> [SUPPLIED MATERIAL]
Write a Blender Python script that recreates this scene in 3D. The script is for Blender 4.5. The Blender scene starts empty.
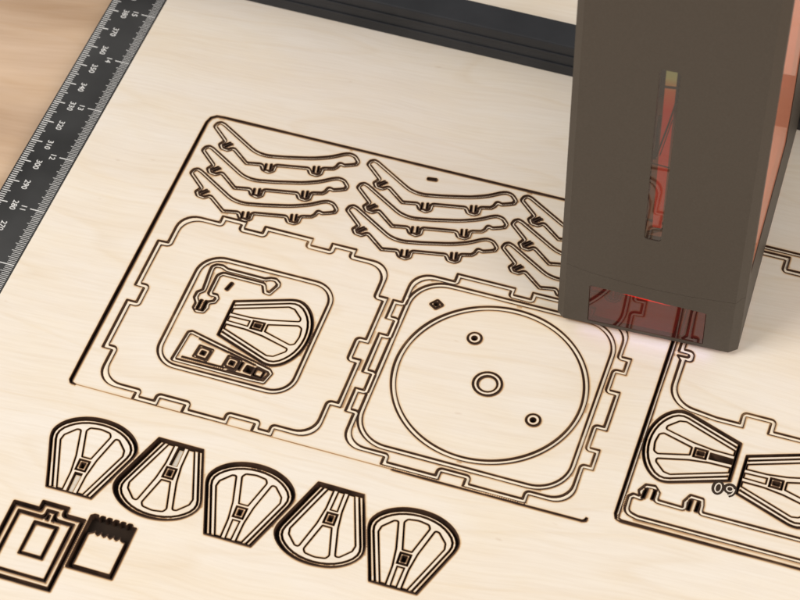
import bpy, math, random
import numpy as np
from mathutils import Vector, Matrix
from mathutils.geometry import delaunay_2d_cdt

S = 0.01                      # 1 mm of the real place = 0.01 Blender units
random.seed(4)
scene = bpy.context.scene
COL = scene.collection
PLY = 3.0                     # board thickness in mm
UP = 0.42                     # depth of an ordinary groove, mm

# ---------------------------------------------------------------- objects
def link(o, parent=None):
    COL.objects.link(o)
    if parent is not None:
        o.parent = parent
    return o

def tag(o, label=None, cat=None, group=None, kind=None):
    if label: o['label'] = label
    if cat: o['category'] = cat
    if group: o['group'] = group
    if kind: o['kind'] = kind
    return o

def empty(name, loc=(0, 0, 0), rz=0.0):
    o = bpy.data.objects.new(name, None)
    o.empty_display_size = 0.05
    o.location = Vector(loc) * S
    o.rotation_euler = (0, 0, rz)
    return link(o)

def mesh_obj(name, verts, faces, mats, fmat=None, parent=None, attr=None, smooth=False):
    me = bpy.data.meshes.new(name)
    me.from_pydata([tuple(c * S for c in v) for v in verts], [], faces)
    for m in mats:
        me.materials.append(m)
    if fmat is not None:
        me.polygons.foreach_set('material_index', fmat)
    if attr is not None:
        a = me.attributes.new('char', 'FLOAT', 'POINT')
        a.data.foreach_set('value', attr)
    if smooth:
        me.polygons.foreach_set('use_smooth', [True] * len(me.polygons))
    me.update()
    o = bpy.data.objects.new(name, me)
    return link(o, parent)

def box(name, x0, x1, y0, y1, z0, z1, mat, parent=None, bevel=0.0):
    v = [(x, y, z) for z in (z0, z1) for y in (y0, y1) for x in (x0, x1)]
    f = [(0, 2, 3, 1), (4, 5, 7, 6), (0, 1, 5, 4), (2, 6, 7, 3), (0, 4, 6, 2), (1, 3, 7, 5)]
    o = mesh_obj(name, v, f, [mat], parent=parent)
    if bevel:
        b = o.modifiers.new('bevel', 'BEVEL'); b.width = bevel * S; b.segments = 2
    return o

# ---------------------------------------------------------------- 2D outline tools
def area(P):
    P = np.asarray(P)[:, :2]; Q = np.roll(P, -1, 0)
    return 0.5 * float(np.sum(P[:, 0] * Q[:, 1] - Q[:, 0] * P[:, 1]))

def norm_poly(pts, r=0.0):
    """-> CCW list of (x, y, radius)"""
    out = [(q[0], q[1], q[2] if len(q) > 2 else r) for q in pts]
    if area(out) < 0:
        out.reverse()
    return out

def inset(poly, w):
    n = len(poly); out = []
    for i in range(n):
        a, b, c = poly[i - 1], poly[i], poly[(i + 1) % n]
        d1 = Vector((b[0] - a[0], b[1] - a[1])).normalized()
        d2 = Vector((c[0] - b[0], c[1] - b[1])).normalized()
        n1 = Vector((-d1.y, d1.x)); n2 = Vector((-d2.y, d2.x))
        m = n1 + n2
        if m.length < 1e-6: m = n1.copy()
        m.normalize()
        k = w / max(0.35, m.dot(n1))
        cr = d1.x * d2.y - d1.y * d2.x
        r = b[2]
        r = max(r - w, 0.12) if cr > 0 else r + w
        if b[2] == 0: r = 0.12
        out.append((b[0] + m.x * k, b[1] + m.y * k, r))
    return out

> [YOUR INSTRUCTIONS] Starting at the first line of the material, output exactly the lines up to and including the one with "return link(o, parent)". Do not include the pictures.

> [THE SOLUTION]
Write a Blender Python script that recreates this scene in 3D. The script is for Blender 4.5. The Blender scene starts empty.
import bpy, math, random
import numpy as np
from mathutils import Vector, Matrix
from mathutils.geometry import delaunay_2d_cdt

S = 0.01                      # 1 mm of the real place = 0.01 Blender units
random.seed(4)
scene = bpy.context.scene
COL = scene.collection
PLY = 3.0                     # board thickness in mm
UP = 0.42                     # depth of an ordinary groove, mm

# ---------------------------------------------------------------- objects
def link(o, parent=None):
    COL.objects.link(o)
    if parent is not None:
        o.parent = parent
    return o

def tag(o, label=None, cat=None, group=None, kind=None):
    if label: o['label'] = label
    if cat: o['category'] = cat
    if group: o['group'] = group
    if kind: o['kind'] = kind
    return o

def empty(name, loc=(0, 0, 0), rz=0.0):
    o = bpy.data.objects.new(name, None)
    o.empty_display_size = 0.05
    o.location = Vector(loc) * S
    o.rotation_euler = (0, 0, rz)
    return link(o)

def mesh_obj(name, verts, faces, mats, fmat=None, parent=None, attr=None, smooth=False):
    me = bpy.data.meshes.new(name)
    me.from_pydata([tuple(c * S for c in v) for v in verts], [], faces)
    for m in mats:
        me.materials.append(m)
    if fmat is not None:
        me.polygons.foreach_set('material_index', fmat)
    if attr is not None:
        a = me.attributes.new('char', 'FLOAT', 'POINT')
        a.data.foreach_set('value', attr)
    if smooth:
        me.polygons.foreach_set('use_smooth', [True] * len(me.polygons))
    me.update()
    o = bpy.data.objects.new(name, me)
    return link(o, parent)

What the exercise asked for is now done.